Opinião

O impacto da cultura do litígio na sociedade brasileira

Autor

  • André Salgado Felix

    é sócio do escritório Ernesto Borges professor da PUC/SP mestrando pela PUC/SP graduado em Direito pela PUC/SP com especialização em Contencioso Cível pela Escola da Magistratura de São Paulo e pós-graduado em Direito Contratual pela FGV/SP.

27 de outubro de 2020, 6h35

Anualmente, 18% da população adulta brasileira recorre à Justiça na ânsia de terceiros resolver seus conflitos. Já as despesas para a manutenção da máquina judiciária ultrapassaram o patamar de R$ 1 bilhão em 2019 [1], ou seja, um quarto do valor gasto com toda a educação básica no mesmo ano.

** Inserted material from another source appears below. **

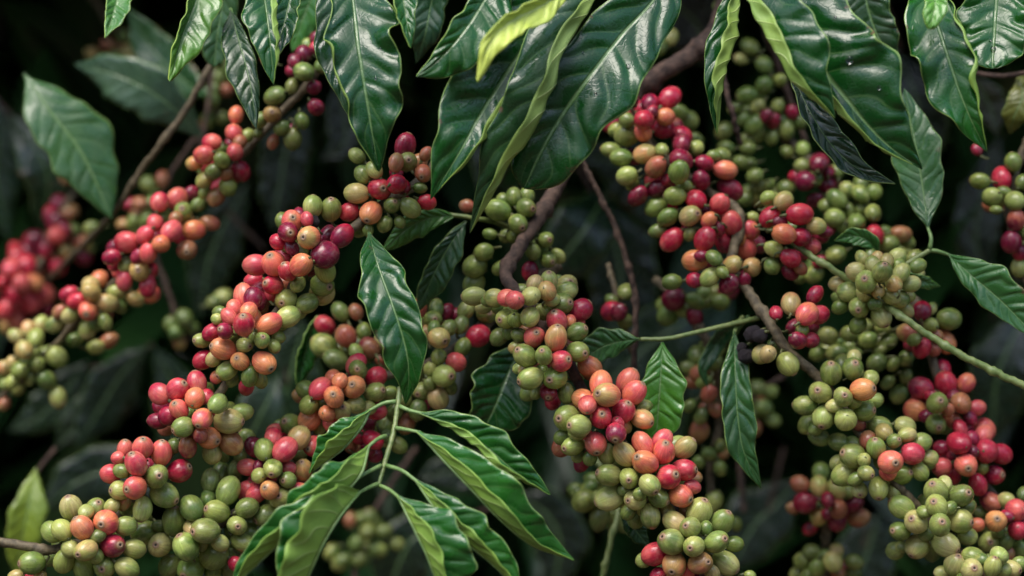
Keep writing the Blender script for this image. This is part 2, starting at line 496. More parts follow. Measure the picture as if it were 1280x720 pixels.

Por óbvio, devemos reconhecer a importância do Poder Judiciário e do amplo acesso à Justiça para o nosso Estado democrático de Direito. Não há dúvida de que ambos são peças fundamentais na garantia de nossos direitos, principalmente no atual cenário pátrio.

Igualmente, não há que se falar de baixa produtividade. Nossos juízes estão entre os mais produtivos no mundo e, mesmo assim, continuamos com o gargalo na prestação jurisdicional.

Mas de qual maneira combater o alto índice de litigiosidade sem tolher os cidadãos do amplo acesso à Justiça garantido pela Constituição Federal?

É inegável o empenho do legislador e do Judiciário em estimular a mediação e conciliação, traduzidos na obrigatoriedade das audiências de conciliação e na multiplicação dos Cejuscs, unidade do Poder Judiciário focadas na solução de conflitos. A despeitos desses e outros esforços, os números de conciliação na Justiça permaneceram inalterados.

Precisamos pensar em soluções fora do Poder Judiciário, é fundamental distinguir acesso à Justiça de acesso ao Judiciário. Cabe ao Estado, com o auxílio da sociedade (empresas e cidadãos), possibilitar a célere resolução dos conflitos, sem a intervenção mandatória do juiz.

Ou seja, o papel do Estado está em estimular a autocomposição, como verdadeiro filtro e catalisador da prestação jurisdicional e, por esse motivo, deve fazê-lo, também, fora do Poder Judiciário. A adoção de políticas públicas que incentivem a autocomposição na educação básica e desenvolvam ambiente seguro, capaz de aproximar e igualar cidadãos e empresas para que estes tentem solucionar problemas antes de se valer do Judiciário, são quesitos fundamentais para canalizar a atuação de nossos juízes onde de fato ela é necessária.

O descompasso pode aumentar na atual crise de saúde, os impactos sociais e financeiros decorrentes dos reflexos gerados pelo isolamento social e, em alguns casos extremos, pelo lockdown agravam os conflitos na sociedade. Cancelamentos de eventos e viagens, alterações de regramentos por medidas provisórias, descumprimentos contratuais, insuficiência financeira e atrito nas relações trabalhistas são apenas alguns exemplos das discussões que deverão ser absorvidas pelo Poder Judiciário já saturado pela demanda atual.

O universo jurídico necessita de mudanças de mindset que prestigiem o acesso à Justiça de forma ampla e, por vezes, fora do guarda-chuva do Poder Judiciário. A garantia do acesso ao Judiciário é inócua sem que haja a resolução célere e efetiva dos conflitos. O mesmo seria garantir acesso à saúde e não ter leitos de UTI suficientes para atender a população, pois se todo cidadão que se sinta lesado em algum de seus direitos solicitar ao Estado prestação jurisdicional, continuaremos com o Judiciário sobrecarregado e incapaz de responder às demandas que lhe são solicitadas de forma célere e eficiente.